In the listing below, find the line containing "Continue the Blender" and the line containing "upright(-2.605, 8.13 +". Repeat exactly those two lines and every line between them, nothing more.

[start]

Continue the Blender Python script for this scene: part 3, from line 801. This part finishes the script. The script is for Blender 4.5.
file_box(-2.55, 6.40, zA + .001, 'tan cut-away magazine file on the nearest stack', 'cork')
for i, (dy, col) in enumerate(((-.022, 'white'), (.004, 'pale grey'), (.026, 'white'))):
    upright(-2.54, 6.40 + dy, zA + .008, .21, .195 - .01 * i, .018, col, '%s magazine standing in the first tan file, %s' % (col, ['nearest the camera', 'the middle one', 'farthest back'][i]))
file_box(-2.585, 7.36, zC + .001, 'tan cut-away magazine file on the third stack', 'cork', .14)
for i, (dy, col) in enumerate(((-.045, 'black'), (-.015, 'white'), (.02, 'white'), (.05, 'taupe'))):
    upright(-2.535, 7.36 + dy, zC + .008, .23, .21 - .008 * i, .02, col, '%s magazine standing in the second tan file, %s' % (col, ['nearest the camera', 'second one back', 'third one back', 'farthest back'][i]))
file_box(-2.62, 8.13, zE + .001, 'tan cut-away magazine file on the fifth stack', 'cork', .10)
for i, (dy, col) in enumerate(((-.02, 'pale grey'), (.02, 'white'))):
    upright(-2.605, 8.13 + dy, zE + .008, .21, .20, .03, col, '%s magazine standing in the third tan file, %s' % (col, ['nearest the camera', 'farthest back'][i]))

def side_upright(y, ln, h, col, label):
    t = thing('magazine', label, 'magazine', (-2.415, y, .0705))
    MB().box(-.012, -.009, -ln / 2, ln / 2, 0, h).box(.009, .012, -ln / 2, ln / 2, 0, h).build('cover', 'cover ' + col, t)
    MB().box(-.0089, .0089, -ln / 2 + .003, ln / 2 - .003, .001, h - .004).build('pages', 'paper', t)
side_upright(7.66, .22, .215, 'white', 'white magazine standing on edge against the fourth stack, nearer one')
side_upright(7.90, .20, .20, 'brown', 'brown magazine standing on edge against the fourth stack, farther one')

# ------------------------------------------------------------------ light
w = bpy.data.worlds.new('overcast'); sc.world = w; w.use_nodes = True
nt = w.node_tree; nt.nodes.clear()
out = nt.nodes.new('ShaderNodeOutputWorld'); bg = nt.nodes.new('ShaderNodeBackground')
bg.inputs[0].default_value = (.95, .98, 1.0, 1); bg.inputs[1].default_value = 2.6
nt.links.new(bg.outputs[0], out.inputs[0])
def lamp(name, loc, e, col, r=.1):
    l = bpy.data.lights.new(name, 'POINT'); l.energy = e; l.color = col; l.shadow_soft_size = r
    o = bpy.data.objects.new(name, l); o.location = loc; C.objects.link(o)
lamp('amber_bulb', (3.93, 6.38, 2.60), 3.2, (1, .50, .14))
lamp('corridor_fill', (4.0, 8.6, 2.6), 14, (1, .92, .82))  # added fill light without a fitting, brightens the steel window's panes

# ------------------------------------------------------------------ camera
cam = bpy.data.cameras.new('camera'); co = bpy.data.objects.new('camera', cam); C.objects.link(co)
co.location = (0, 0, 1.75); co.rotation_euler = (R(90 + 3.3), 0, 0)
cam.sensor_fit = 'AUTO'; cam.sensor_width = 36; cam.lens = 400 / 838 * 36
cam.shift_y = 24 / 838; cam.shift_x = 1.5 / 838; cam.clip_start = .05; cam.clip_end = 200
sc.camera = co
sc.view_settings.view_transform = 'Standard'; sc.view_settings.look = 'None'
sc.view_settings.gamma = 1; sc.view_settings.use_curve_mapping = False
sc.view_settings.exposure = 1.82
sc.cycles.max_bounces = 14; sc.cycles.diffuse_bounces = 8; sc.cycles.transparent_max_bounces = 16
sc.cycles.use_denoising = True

[end]
[start]

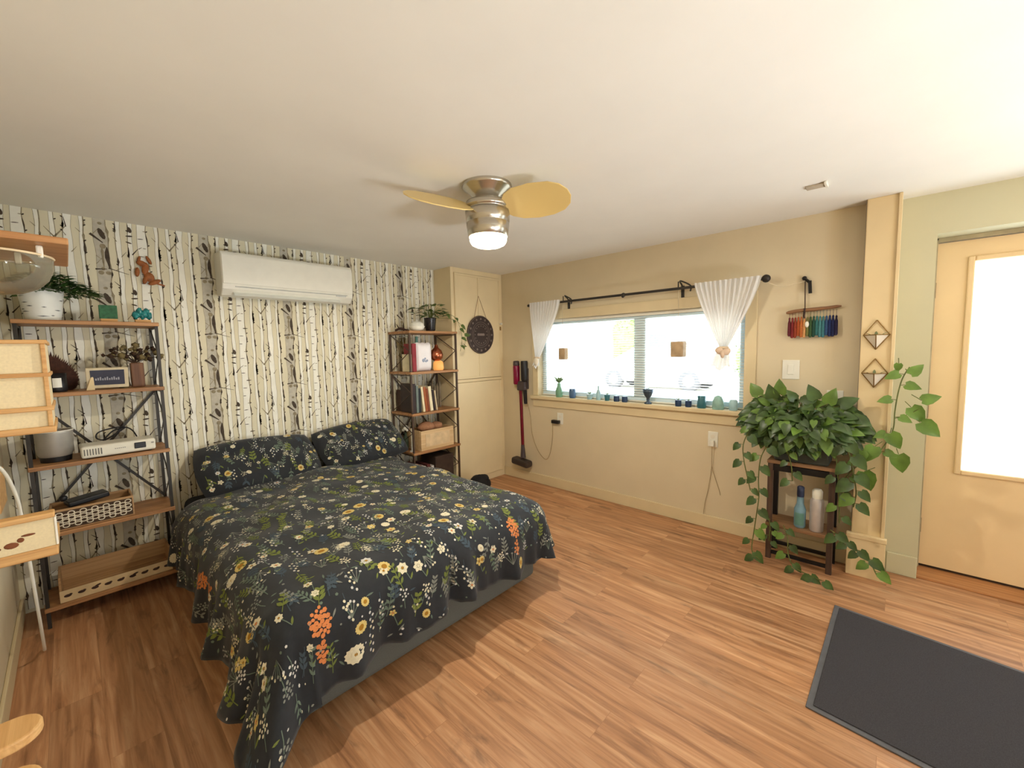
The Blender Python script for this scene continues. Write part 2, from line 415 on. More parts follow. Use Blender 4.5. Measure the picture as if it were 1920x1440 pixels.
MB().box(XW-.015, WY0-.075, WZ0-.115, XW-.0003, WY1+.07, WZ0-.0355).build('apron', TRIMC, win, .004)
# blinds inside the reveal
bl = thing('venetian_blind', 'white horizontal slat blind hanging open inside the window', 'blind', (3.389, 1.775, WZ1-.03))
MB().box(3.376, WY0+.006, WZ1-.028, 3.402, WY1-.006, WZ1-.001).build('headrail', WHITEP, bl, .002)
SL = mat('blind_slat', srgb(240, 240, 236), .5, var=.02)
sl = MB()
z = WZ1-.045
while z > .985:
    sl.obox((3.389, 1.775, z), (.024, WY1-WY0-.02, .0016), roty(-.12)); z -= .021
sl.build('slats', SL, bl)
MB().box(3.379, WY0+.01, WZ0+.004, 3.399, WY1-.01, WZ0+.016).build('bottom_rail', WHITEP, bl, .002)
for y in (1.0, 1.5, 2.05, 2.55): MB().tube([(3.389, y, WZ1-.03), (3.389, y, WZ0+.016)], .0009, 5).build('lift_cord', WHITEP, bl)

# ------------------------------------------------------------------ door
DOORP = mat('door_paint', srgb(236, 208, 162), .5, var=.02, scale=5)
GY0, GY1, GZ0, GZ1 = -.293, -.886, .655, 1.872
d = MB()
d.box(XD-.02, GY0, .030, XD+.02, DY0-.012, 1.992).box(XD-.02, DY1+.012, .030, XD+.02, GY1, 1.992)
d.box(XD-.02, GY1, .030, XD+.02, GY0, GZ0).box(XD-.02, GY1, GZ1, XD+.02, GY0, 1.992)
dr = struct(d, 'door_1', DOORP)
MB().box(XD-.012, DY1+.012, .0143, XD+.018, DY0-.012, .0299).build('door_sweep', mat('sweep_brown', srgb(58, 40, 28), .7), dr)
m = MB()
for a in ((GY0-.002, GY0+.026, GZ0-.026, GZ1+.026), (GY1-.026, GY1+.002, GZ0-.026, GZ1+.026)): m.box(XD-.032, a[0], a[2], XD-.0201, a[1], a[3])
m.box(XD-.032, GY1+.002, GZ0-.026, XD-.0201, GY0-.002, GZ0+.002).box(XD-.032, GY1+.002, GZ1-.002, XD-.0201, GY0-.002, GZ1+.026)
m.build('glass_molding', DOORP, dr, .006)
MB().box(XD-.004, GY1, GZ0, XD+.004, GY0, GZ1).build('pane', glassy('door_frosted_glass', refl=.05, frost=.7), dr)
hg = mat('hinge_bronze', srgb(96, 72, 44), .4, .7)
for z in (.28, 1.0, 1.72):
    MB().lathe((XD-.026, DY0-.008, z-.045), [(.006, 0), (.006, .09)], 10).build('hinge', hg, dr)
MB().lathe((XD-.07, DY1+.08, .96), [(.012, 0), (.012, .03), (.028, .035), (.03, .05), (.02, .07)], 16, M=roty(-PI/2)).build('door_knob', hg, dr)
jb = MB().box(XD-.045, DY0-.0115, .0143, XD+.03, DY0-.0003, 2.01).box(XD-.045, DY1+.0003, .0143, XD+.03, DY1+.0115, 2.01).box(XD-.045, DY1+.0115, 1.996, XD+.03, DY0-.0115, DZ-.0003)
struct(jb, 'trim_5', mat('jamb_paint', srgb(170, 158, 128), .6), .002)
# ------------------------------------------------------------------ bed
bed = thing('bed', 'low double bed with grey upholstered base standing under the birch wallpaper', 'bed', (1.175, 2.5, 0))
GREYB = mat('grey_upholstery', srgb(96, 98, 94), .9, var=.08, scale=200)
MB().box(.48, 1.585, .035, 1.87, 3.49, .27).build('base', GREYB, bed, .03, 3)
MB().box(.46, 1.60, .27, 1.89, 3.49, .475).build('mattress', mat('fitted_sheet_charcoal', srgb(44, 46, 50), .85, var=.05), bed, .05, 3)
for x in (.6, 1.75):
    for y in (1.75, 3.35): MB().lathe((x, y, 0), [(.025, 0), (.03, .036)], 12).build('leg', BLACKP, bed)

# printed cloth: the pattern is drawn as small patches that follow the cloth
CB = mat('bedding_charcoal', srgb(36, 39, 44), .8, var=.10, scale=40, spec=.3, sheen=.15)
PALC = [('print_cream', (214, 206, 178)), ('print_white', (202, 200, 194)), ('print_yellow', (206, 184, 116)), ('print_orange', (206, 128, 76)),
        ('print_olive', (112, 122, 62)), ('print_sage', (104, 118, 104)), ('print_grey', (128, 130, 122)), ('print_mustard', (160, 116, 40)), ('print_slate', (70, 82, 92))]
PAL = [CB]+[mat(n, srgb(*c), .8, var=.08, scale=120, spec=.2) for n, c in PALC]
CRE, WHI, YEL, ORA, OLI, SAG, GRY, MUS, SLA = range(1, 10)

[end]

_Result_
Continue the Blender Python script for this scene: part 3, from line 801. This part finishes the script. The script is for Blender 4.5.
file_box(-2.55, 6.40, zA + .001, 'tan cut-away magazine file on the nearest stack', 'cork')
for i, (dy, col) in enumerate(((-.022, 'white'), (.004, 'pale grey'), (.026, 'white'))):
    upright(-2.54, 6.40 + dy, zA + .008, .21, .195 - .01 * i, .018, col, '%s magazine standing in the first tan file, %s' % (col, ['nearest the camera', 'the middle one', 'farthest back'][i]))
file_box(-2.585, 7.36, zC + .001, 'tan cut-away magazine file on the third stack', 'cork', .14)
for i, (dy, col) in enumerate(((-.045, 'black'), (-.015, 'white'), (.02, 'white'), (.05, 'taupe'))):
    upright(-2.535, 7.36 + dy, zC + .008, .23, .21 - .008 * i, .02, col, '%s magazine standing in the second tan file, %s' % (col, ['nearest the camera', 'second one back', 'third one back', 'farthest back'][i]))
file_box(-2.62, 8.13, zE + .001, 'tan cut-away magazine file on the fifth stack', 'cork', .10)
for i, (dy, col) in enumerate(((-.02, 'pale grey'), (.02, 'white'))):
    upright(-2.605, 8.13 + dy, zE + .008, .21, .20, .03, col, '%s magazine standing in the third tan file, %s' % (col, ['nearest the camera', 'farthest back'][i]))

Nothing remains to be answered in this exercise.